Task directions ::
Filter the entries below, keeping every line that has the word "script".

Recorded data ::
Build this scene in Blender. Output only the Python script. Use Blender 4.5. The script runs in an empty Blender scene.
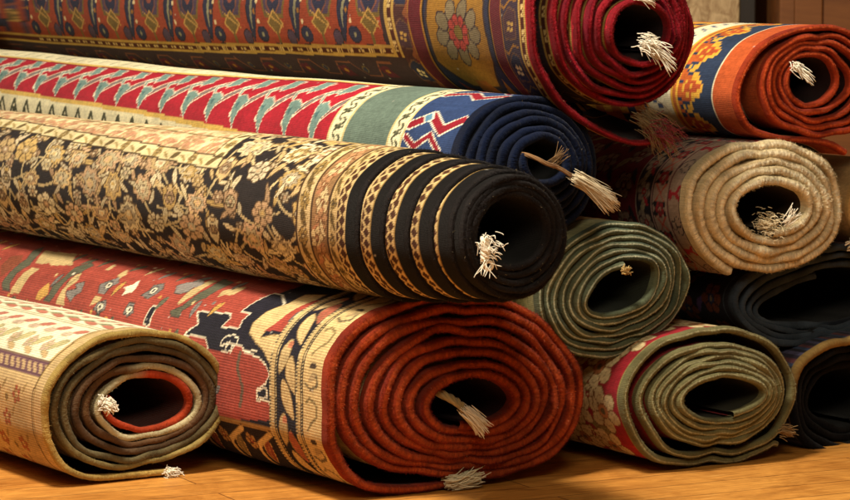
import bpy, math, random
import numpy as np
from mathutils import Vector, Matrix

random.seed(7)
RNG = np.random.default_rng(7)
C = bpy.context.scene.collection
PI = math.pi

# ------------------------------------------------------------------ measured rolls (metres, in the plane of each roll's end)
SPEC = {
 'A': {'loc': [0.2626, 3.8214, 0.6171], 'az': 31, 'ti': 0.4, 'out': [(-0.114, -0.0098), (-0.1082, 0.0569), (-0.0716, 0.1037), (0.0018, 0.119), (0.0773, 0.0869), (0.1172, 0.0294), (0.125, -0.0286), (0.1052, -0.0738), (0.0717, -0.1049), (0.0315, -0.1177), (-0.0284, -0.1095), (-0.081, -0.0773)], 'hole': (-0.0009, -0.0122), 'hs': (0.0396, 0.0308), 'hrot': 0, 'N': 6.36, 'pe': 90, 'g': None, 'tail': [(-0.0719, 0.1237), (-0.1229, 0.0808), (-0.1416, 0.0303), (-0.1378, -0.0363), (-0.1165, -0.0834), (-0.0871, -0.115), (-0.0411, -0.1432), (0.0105, -0.1651), (0.0524, -0.1692), (0.0862, -0.1605)], 'tuck': 0.22, 't': 0.0066, 'tele': 0.06, 'L': 2.1, 'tprof': None, 'fat': 0, 'wob': 1},
 'B': {'loc': [0.1392, 3.7771, 0.4211], 'az': 31, 'ti': 0.3, 'out': [(0.1146, -0.004), (0.1054, 0.0347), (0.08, 0.0678), (0.0426, 0.0902), (-0.0008, 0.0986), (-0.0435, 0.0921), (-0.0793, 0.0718), (-0.103, 0.0408), (-0.1112, 0.0038), (-0.1026, -0.0338), (-0.0786, -0.0666), (-0.0424, -0.0896), (0.0008, -0.0992), (0.0443, -0.0936), (0.0814, -0.0736), (0.1062, -0.0421)], 'hole': (-0.0188, 0.013), 'hs': (0.0271, 0.0213), 'hrot': 0, 'N': 6.39, 'pe': 300, 'g': None, 'tail': [], 'tuck': 0, 't': 0.0085, 'tele': 0.07, 'L': 1.9, 'tprof': None, 'fat': 0.45, 'wob': 1},
 'C': {'loc': [-0.0209, 3.6374, 0.3573], 'az': 33, 'ti': 0, 'out': [(0.0958, -0.0045), (0.0884, 0.0354), (0.0674, 0.0696), (0.0363, 0.0929), (0.0001, 0.1018), (-0.0358, 0.0953), (-0.066, 0.0745), (-0.0861, 0.0426), (-0.0932, 0.0044), (-0.0863, -0.0345), (-0.0663, -0.0685), (-0.0361, -0.0923), (-0.0001, -0.1024), (0.0364, -0.0968), (0.0676, -0.0763), (0.0885, -0.0438)], 'hole': (-0.0151, 0.0095), 'hs': (0.0496, 0.0381), 'hrot': 0, 'N': 9.4, 'pe': 310, 'g': [0, 0.135, 0.27, 0.405, 0.54, 0.63, 0.7, 0.775, 0.85, 0.925, 1.0], 'tail': [], 'tuck': 0, 't': 0.0062, 'tele': 0.255, 'L': 1.6, 'tprof': [0, 0.25, 0.48, 0.7, 0.88, 0.98, 1, 1, 1, 1, 1, 1, 1], 'fat': 0.25, 'wob': 1},
 'D': {'loc': [0.0411, 3.6776, 0.1315], 'az': 33, 'ti': 0, 'out': [(-0.2025, -0.0097), (-0.1887, 0.0503), (-0.1493, 0.0969), (-0.091, 0.1166), (0.011, 0.1207), (0.1112, 0.1037), (0.1727, 0.0546), (0.2135, -0.0061), (0.2087, -0.0513), (0.1736, -0.0965), (0.1039, -0.116), (0.0113, -0.1139), (-0.0694, -0.106), (-0.136, -0.089), (-0.1831, -0.0544)], 'hole': (0.0102, -0.0131), 'hs': (0.0562, 0.0253), 'hrot': 0, 'N': 7.83, 'pe': 165, 'g': None, 'tail': [(-0.1996, -0.0347), (-0.1877, -0.0723), (-0.165, -0.1033), (-0.1284, -0.1215), (-0.0694, -0.1287), (-0.011, -0.1278)], 'tuck': 0, 't': 0.0088, 'tele': 0.03, 'L': 2.1, 'tprof': None, 'fat': 0.45, 'wob': 1},
 'E': {'loc': [-0.3905, 3.7451, 0.0998], 'az': 33, 'ti': 0, 'out': [(-0.1362, -0.0007), (-0.1329, 0.0325), (-0.1136, 0.0591), (-0.0766, 0.0845), (-0.0199, 0.1007), (0.0374, 0.0995), (0.0879, 0.085), (0.1265, 0.0533), (0.1435, 0.0173), (0.14, -0.0187), (0.1131, -0.0511), (0.0664, -0.0718), (0.0158, -0.0808), (-0.0609, -0.0803), (-0.1107, -0.0553)], 'hole': (0.0229, 0.0007), 'hs': (0.0583, 0.0288), 'hrot': 0, 'N': 6.0, 'pe': 165, 'g': None, 'tail': [(-0.135, -0.0168), (-0.1281, -0.0443), (-0.1124, -0.0713), (-0.0876, -0.0872), (-0.0551, -0.0945), (0.005, -0.0962), (0.0569, -0.0958)], 'tuck': 0, 't': 0.0064, 'tele': -0.012, 'L': 1.3, 'tprof': None, 'fat': 0.45, 'wob': 1},
 'F': {'loc': [0.2593, 3.8193, 0.2547], 'az': 33, 'ti': 0, 'out': [(-0.1284, -0.0091), (-0.1189, 0.022), (-0.0867, 0.0573), (-0.0411, 0.0816), (0.0186, 0.0884), (0.0727, 0.0761), (0.1141, 0.0468), (0.1331, 0.0075), (0.1222, -0.0368), (0.0838, -0.068), (0.0282, -0.0836), (-0.0402, -0.0898), (-0.0941, -0.0721), (-0.1242, -0.0319)], 'hole': (-0.0031, 0.0007), 'hs': (0.0568, 0.0261), 'hrot': 18, 'N': 6.6, 'pe': 300, 'g': None, 'tail': [], 'tuck': 0, 't': 0.0078, 'tele': 0.02, 'L': 1.2, 'tprof': None, 'fat': 0.45, 'wob': 1},
 'G': {'loc': [0.483, 3.9646, 0.3488], 'az': 33, 'ti': 0, 'out': [(-0.1407, 0.0063), (-0.1323, 0.0478), (-0.0918, 0.0799), (-0.016, 0.0929), (0.0635, 0.0861), (0.1166, 0.0599), (0.1461, 0.008), (0.1375, -0.0425), (0.0944, -0.0736), (0.0384, -0.0893), (-0.0262, -0.0899), (-0.0845, -0.0696), (-0.1225, -0.0366)], 'hole': (-0.0003, 0.0028), 'hs': (0.0555, 0.0284), 'hrot': 0, 'N': 4.92, 'pe': 235, 'g': None, 'tail': [], 'tuck': 0, 't': 0.0115, 'tele': 0.02, 'L': 1.2, 'tprof': None, 'fat': 0.45, 'wob': 1},
 'H': {'loc': [0.5699, 4.0449, 0.5304], 'az': 33, 'ti': 0, 'out': [(-0.1173, -0.0048), (-0.105, 0.0333), (-0.0666, 0.0583), (-0.0012, 0.0676), (0.0754, 0.0567), (0.1247, 0.0196), (0.1315, -0.0246), (0.0971, -0.0604), (0.03, -0.0789), (-0.0439, -0.0752), (-0.0964, -0.0523)], 'hole': (-0.0226, -0.001), 'hs': (0.0359, 0.0273), 'hrot': 0, 'N': 4.8, 'pe': 60, 'g': None, 'tail': [(0.0137, 0.079), (-0.0445, 0.0752), (-0.1017, 0.0573), (-0.1396, 0.0225), (-0.1554, -0.0182), (-0.1477, -0.0509), (-0.1255, -0.0728), (-0.0773, -0.0857), (-0.0173, -0.0904), (0.0208, -0.0974), (0.0459, -0.1099)], 'tuck': 0, 't': 0.0078, 'tele': 0.0, 'L': 1.6, 'tprof': None, 'fat': 0.1, 'wob': 1},
 'I': {'loc': [0.3932, 3.8532, 0.1], 'az': 33, 'ti': 0, 'out': [(-0.1595, 0.0116), (-0.1463, 0.0489), (-0.109, 0.0792), (-0.0538, 0.0947), (0.0023, 0.0992), (0.0739, 0.0899), (0.1326, 0.062), (0.1666, 0.0137), (0.1637, -0.0319), (0.1421, -0.0703), (0.0911, -0.0914), (0.0047, -0.0947), (-0.0657, -0.0953), (-0.1074, -0.0841), (-0.1421, -0.0394)], 'hole': (0.0059, 0.0005), 'hs': (0.0662, 0.0237), 'hrot': 0, 'N': 7.08, 'pe': 328, 'g': [0, 0.11, 0.21, 0.31, 0.4, 0.48, 0.56, 0.85, 0.95], 'tail': [], 'tuck': 0, 't': 0.0059, 'tele': 0.03, 'L': 1.2, 'tprof': None, 'fat': 0.45, 'wob': 0.6},
 'J': {'loc': [0.5845, 4.0663, 0.2158], 'az': 33, 'ti': 0, 'out': [(-0.1744, 0.0035), (-0.1637, 0.023), (-0.1418, 0.0361), (-0.1048, 0.0441), (-0.0675, 0.0536), (-0.0298, 0.0662), (0.0083, 0.0715), (0.0567, 0.069), (0.1256, 0.058), (0.182, 0.0355), (0.2072, -0.0052), (0.1778, -0.0425), (0.0688, -0.0518), (-0.0086, -0.0568), (-0.0655, -0.0661), (-0.122, -0.0504), (-0.1631, -0.0231)], 'hole': (0.0399, -0.0083), 'hs': (0.1429, 0.0342), 'hrot': 5, 'N': 3.4, 'pe': 280, 'g': None, 'tail': [], 'tuck': 0, 't': 0.008, 'tele': -0.03, 'L': 1.2, 'tprof': None, 'fat': 0.45, 'wob': 1},
 'K': {'loc': [0.6182, 4.0338, 0.0761], 'az': 33, 'ti': 0, 'out': [(-0.1119, 0.0105), (-0.1014, 0.0516), (-0.0679, 0.0694), (-0.0073, 0.0811), (0.0663, 0.0789), (0.1262, 0.042), (0.1416, -0.0219), (0.1087, -0.067), (0.0306, -0.0808), (-0.0654, -0.0749), (-0.1016, -0.0484)], 'hole': (0.0446, -0.0128), 'hs': (0.0791, 0.0358), 'hrot': 0, 'N': 4.2, 'pe': 335, 'g': None, 'tail': [], 'tuck': 0, 't': 0.01, 'tele': -0.05, 'L': 1.2, 'tprof': None, 'fat': 0.45, 'wob': 1},
 'L': {'loc': [0.7009, 4.1538, 0.3377], 'az': 33, 'ti': 0, 'out': [(0.0969, -0.0043), (0.0888, 0.0232), (0.0671, 0.047), (0.0353, 0.0635), (-0.0015, 0.0701), (-0.0378, 0.0661), (-0.068, 0.0521), (-0.0879, 0.0304), (-0.0945, 0.0042), (-0.0868, -0.0227), (-0.0661, -0.0463), (-0.0351, -0.0631), (0.0015, -0.0704), (0.0383, -0.0669), (0.0694, -0.0532), (0.0901, -0.0312)], 'hole': (0.0, -0.0), 'hs': (0.036, 0.0269), 'hrot': 0, 'N': 4, 'pe': 280, 'g': None, 'tail': [], 'tuck': 0, 't': 0.009, 'tele': 0, 'L': 1.0, 'tprof': None, 'fat': 0.45, 'wob': 1},
}


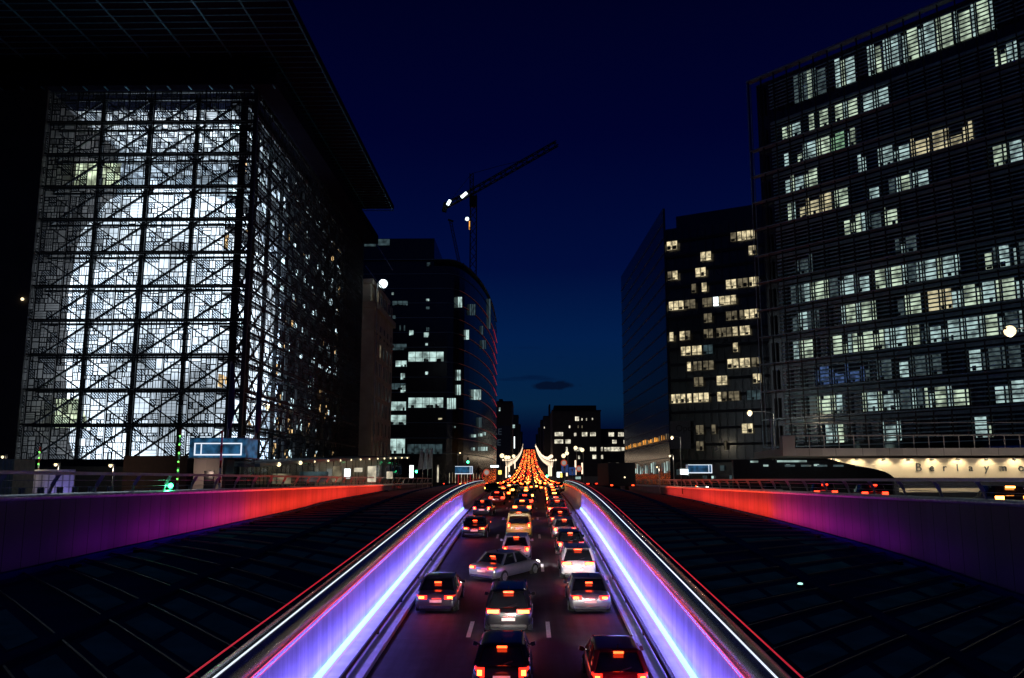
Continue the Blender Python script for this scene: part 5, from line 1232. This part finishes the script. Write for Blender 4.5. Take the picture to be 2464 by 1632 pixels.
ml_ = nt.nodes.new('ShaderNodeMath'); ml_.operation = 'MULTIPLY'; nt.links.new(r2.outputs[0], ml_.inputs[0]); nt.links.new(band.outputs[0], ml_.inputs[1])
mx = nt.nodes.new('ShaderNodeMixRGB'); mx.inputs[2].default_value = (.0004, .003, .022, 1); nt.links.new(ml_.outputs[0], mx.inputs[0]); nt.links.new(rp.outputs[0], mx.inputs[1])
# one small dark cloud low over the street
vm = nt.nodes.new('ShaderNodeMapping'); vm.inputs['Location'].default_value = (-.0276 / .026, 0, -.1065 / .0045); vm.inputs['Scale'].default_value = (1 / .026, 0, 1 / .0045)
n3 = nt.nodes.new('ShaderNodeTexNoise'); n3.inputs['Scale'].default_value = 60; n3.inputs['Detail'].default_value = 3
nt.links.new(tc.outputs['Generated'], n3.inputs['Vector']); nt.links.new(tc.outputs['Generated'], vm.inputs[0])
ln = nt.nodes.new('ShaderNodeVectorMath'); ln.operation = 'LENGTH'; nt.links.new(vm.outputs[0], ln.inputs[0])
ad = nt.nodes.new('ShaderNodeMath'); ad.operation = 'MULTIPLY_ADD'; ad.inputs[1].default_value = 1.6; nt.links.new(n3.outputs['Fac'], ad.inputs[0]); nt.links.new(ln.outputs['Value'], ad.inputs[2])
cm = nt.nodes.new('ShaderNodeMapRange'); cm.inputs[1].default_value = 1.55; cm.inputs[2].default_value = 2.0; cm.inputs[3].default_value = .85; cm.inputs[4].default_value = 0
nt.links.new(ad.outputs[0], cm.inputs[0])
m3 = nt.nodes.new('ShaderNodeMixRGB'); m3.inputs[2].default_value = (.0012, .0035, .015, 1); nt.links.new(cm.outputs[0], m3.inputs[0]); nt.links.new(mx.outputs[0], m3.inputs[1])
nt.links.new(m3.outputs[0], bg.inputs['Color']); bg.inputs['Strength'].default_value = 1.0
sn = bpy.data.lights.new('moonlight', 'SUN'); sn.energy = .035; sn.angle = R(2); sn.color = (.6, .75, 1); so = bpy.data.objects.new('moonlight', sn); COL.objects.link(so); so.rotation_euler = (R(50), 0, R(-20))
sc.view_settings.view_transform = 'Standard'; sc.view_settings.look = 'None'; sc.view_settings.exposure = 0; sc.view_settings.gamma = 1; sc.view_settings.use_curve_mapping = False
cy = sc.cycles; cy.use_denoising = True; cy.max_bounces = 6; cy.diffuse_bounces = 2; cy.glossy_bounces = 3; cy.transparent_max_bounces = 16; cy.sample_clamp_indirect = 3; cy.use_light_tree = True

Solution to this task ::
Build this scene in Blender. Output only the Python script. Use Blender 4.5. The script runs in an empty Blender scene.
Continue the Blender Python script for this scene: part 5, from line 1232. This part finishes the script. Write for Blender 4.5. Take the picture to be 2464 by 1632 pixels.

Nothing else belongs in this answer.